• [WHAT IS ASKED]:
Quote verbatim the span of lines that begins the listing below and closes with the line containing "return right + tip + left + root".

• [INFORMATION SUPPLIED]:

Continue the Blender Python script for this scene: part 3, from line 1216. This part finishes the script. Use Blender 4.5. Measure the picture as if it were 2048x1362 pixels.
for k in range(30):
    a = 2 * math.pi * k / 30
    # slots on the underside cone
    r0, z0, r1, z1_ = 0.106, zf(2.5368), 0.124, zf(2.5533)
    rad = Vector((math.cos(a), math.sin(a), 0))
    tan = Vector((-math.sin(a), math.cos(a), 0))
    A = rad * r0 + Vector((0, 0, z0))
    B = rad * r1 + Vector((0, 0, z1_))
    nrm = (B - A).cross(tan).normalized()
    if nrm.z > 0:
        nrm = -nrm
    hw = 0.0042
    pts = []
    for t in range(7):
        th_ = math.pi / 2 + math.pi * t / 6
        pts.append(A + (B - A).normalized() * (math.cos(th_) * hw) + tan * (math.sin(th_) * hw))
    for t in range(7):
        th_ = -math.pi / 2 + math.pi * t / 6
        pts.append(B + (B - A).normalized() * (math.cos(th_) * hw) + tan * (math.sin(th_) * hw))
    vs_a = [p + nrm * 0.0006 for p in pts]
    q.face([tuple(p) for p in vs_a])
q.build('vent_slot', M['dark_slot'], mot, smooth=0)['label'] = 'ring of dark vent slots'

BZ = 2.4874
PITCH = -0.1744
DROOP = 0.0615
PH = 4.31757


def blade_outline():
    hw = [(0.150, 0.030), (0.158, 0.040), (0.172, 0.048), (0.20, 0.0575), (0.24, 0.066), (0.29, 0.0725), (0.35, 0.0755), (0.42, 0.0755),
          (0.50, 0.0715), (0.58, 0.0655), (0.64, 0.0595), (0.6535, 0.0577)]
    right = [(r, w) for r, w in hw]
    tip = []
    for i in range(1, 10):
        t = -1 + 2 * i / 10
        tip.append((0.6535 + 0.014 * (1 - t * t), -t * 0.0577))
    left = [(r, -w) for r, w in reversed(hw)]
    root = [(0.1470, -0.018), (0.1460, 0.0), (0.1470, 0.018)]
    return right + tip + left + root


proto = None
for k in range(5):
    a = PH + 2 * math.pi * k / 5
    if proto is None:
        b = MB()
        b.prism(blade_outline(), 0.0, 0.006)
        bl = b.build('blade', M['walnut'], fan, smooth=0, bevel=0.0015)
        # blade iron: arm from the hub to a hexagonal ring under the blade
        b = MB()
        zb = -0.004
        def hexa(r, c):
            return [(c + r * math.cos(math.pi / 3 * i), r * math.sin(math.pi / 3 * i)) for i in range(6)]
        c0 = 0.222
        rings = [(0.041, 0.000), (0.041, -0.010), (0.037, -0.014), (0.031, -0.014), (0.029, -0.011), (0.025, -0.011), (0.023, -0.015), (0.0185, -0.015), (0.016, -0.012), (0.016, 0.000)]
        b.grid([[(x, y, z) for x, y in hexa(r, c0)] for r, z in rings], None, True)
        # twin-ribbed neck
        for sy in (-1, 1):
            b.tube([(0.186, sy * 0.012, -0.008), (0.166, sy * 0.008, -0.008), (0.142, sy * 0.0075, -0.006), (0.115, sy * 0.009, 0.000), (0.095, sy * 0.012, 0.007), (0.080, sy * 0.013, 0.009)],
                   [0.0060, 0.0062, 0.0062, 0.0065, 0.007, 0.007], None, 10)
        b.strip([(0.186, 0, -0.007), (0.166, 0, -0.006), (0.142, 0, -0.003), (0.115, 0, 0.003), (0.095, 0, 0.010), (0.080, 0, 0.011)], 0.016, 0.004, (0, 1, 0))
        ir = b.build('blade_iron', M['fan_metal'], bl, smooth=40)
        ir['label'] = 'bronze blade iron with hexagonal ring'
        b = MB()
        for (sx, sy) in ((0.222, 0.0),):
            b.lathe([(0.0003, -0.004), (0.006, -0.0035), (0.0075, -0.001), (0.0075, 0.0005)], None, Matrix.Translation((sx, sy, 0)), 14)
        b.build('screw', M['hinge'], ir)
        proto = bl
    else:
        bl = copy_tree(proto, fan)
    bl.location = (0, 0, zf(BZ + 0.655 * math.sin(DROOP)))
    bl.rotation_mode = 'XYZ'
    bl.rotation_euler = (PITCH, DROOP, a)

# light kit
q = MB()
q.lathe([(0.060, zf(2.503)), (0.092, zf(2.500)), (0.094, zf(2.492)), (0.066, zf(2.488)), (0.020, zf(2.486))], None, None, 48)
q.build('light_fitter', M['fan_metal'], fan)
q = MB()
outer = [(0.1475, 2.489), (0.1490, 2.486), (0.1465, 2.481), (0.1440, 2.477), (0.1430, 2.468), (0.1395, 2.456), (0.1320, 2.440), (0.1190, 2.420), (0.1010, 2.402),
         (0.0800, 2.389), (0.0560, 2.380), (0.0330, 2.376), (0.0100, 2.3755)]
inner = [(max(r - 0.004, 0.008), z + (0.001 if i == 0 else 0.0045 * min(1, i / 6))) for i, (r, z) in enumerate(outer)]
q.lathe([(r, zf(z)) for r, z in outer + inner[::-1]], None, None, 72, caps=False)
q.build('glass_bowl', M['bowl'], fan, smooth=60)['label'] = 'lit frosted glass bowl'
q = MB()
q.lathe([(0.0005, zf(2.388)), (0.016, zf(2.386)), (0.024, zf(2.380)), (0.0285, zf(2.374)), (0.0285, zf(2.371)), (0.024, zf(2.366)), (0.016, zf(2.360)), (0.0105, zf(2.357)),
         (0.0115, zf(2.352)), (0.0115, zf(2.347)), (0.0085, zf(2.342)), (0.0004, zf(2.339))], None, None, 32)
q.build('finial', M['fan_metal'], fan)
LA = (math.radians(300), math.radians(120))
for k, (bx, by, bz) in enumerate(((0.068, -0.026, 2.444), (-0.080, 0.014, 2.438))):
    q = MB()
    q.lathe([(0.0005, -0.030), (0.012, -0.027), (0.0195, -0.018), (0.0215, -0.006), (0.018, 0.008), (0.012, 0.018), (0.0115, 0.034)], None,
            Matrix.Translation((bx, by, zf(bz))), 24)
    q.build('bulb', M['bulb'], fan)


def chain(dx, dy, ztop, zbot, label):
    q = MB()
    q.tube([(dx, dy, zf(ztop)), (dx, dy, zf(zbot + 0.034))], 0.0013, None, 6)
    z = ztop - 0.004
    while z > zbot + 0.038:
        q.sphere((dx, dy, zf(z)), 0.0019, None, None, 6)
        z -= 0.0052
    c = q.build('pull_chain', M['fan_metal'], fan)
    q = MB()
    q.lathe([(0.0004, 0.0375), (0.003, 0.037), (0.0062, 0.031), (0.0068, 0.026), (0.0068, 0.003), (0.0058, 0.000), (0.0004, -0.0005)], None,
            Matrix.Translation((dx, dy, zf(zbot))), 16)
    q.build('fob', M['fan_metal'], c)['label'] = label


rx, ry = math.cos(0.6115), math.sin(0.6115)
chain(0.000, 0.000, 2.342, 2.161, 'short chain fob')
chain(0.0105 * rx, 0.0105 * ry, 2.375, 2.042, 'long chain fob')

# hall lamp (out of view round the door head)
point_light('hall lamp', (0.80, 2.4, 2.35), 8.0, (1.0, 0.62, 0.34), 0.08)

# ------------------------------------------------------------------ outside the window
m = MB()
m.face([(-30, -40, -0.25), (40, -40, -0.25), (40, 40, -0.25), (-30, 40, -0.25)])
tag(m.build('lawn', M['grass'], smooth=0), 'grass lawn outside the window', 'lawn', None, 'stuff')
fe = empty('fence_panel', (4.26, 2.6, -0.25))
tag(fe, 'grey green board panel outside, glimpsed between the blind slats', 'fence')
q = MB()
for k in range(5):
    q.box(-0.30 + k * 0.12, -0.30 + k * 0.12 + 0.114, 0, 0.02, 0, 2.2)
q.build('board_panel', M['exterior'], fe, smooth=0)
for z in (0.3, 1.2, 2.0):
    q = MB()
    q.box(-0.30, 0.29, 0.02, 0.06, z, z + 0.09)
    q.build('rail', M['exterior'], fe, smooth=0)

• [CORRECT RESPONSE]:
Continue the Blender Python script for this scene: part 3, from line 1216. This part finishes the script. Use Blender 4.5. Measure the picture as if it were 2048x1362 pixels.
for k in range(30):
    a = 2 * math.pi * k / 30
    # slots on the underside cone
    r0, z0, r1, z1_ = 0.106, zf(2.5368), 0.124, zf(2.5533)
    rad = Vector((math.cos(a), math.sin(a), 0))
    tan = Vector((-math.sin(a), math.cos(a), 0))
    A = rad * r0 + Vector((0, 0, z0))
    B = rad * r1 + Vector((0, 0, z1_))
    nrm = (B - A).cross(tan).normalized()
    if nrm.z > 0:
        nrm = -nrm
    hw = 0.0042
    pts = []
    for t in range(7):
        th_ = math.pi / 2 + math.pi * t / 6
        pts.append(A + (B - A).normalized() * (math.cos(th_) * hw) + tan * (math.sin(th_) * hw))
    for t in range(7):
        th_ = -math.pi / 2 + math.pi * t / 6
        pts.append(B + (B - A).normalized() * (math.cos(th_) * hw) + tan * (math.sin(th_) * hw))
    vs_a = [p + nrm * 0.0006 for p in pts]
    q.face([tuple(p) for p in vs_a])
q.build('vent_slot', M['dark_slot'], mot, smooth=0)['label'] = 'ring of dark vent slots'

BZ = 2.4874
PITCH = -0.1744
DROOP = 0.0615
PH = 4.31757


def blade_outline():
    hw = [(0.150, 0.030), (0.158, 0.040), (0.172, 0.048), (0.20, 0.0575), (0.24, 0.066), (0.29, 0.0725), (0.35, 0.0755), (0.42, 0.0755),
          (0.50, 0.0715), (0.58, 0.0655), (0.64, 0.0595), (0.6535, 0.0577)]
    right = [(r, w) for r, w in hw]
    tip = []
    for i in range(1, 10):
        t = -1 + 2 * i / 10
        tip.append((0.6535 + 0.014 * (1 - t * t), -t * 0.0577))
    left = [(r, -w) for r, w in reversed(hw)]
    root = [(0.1470, -0.018), (0.1460, 0.0), (0.1470, 0.018)]
    return right + tip + left + root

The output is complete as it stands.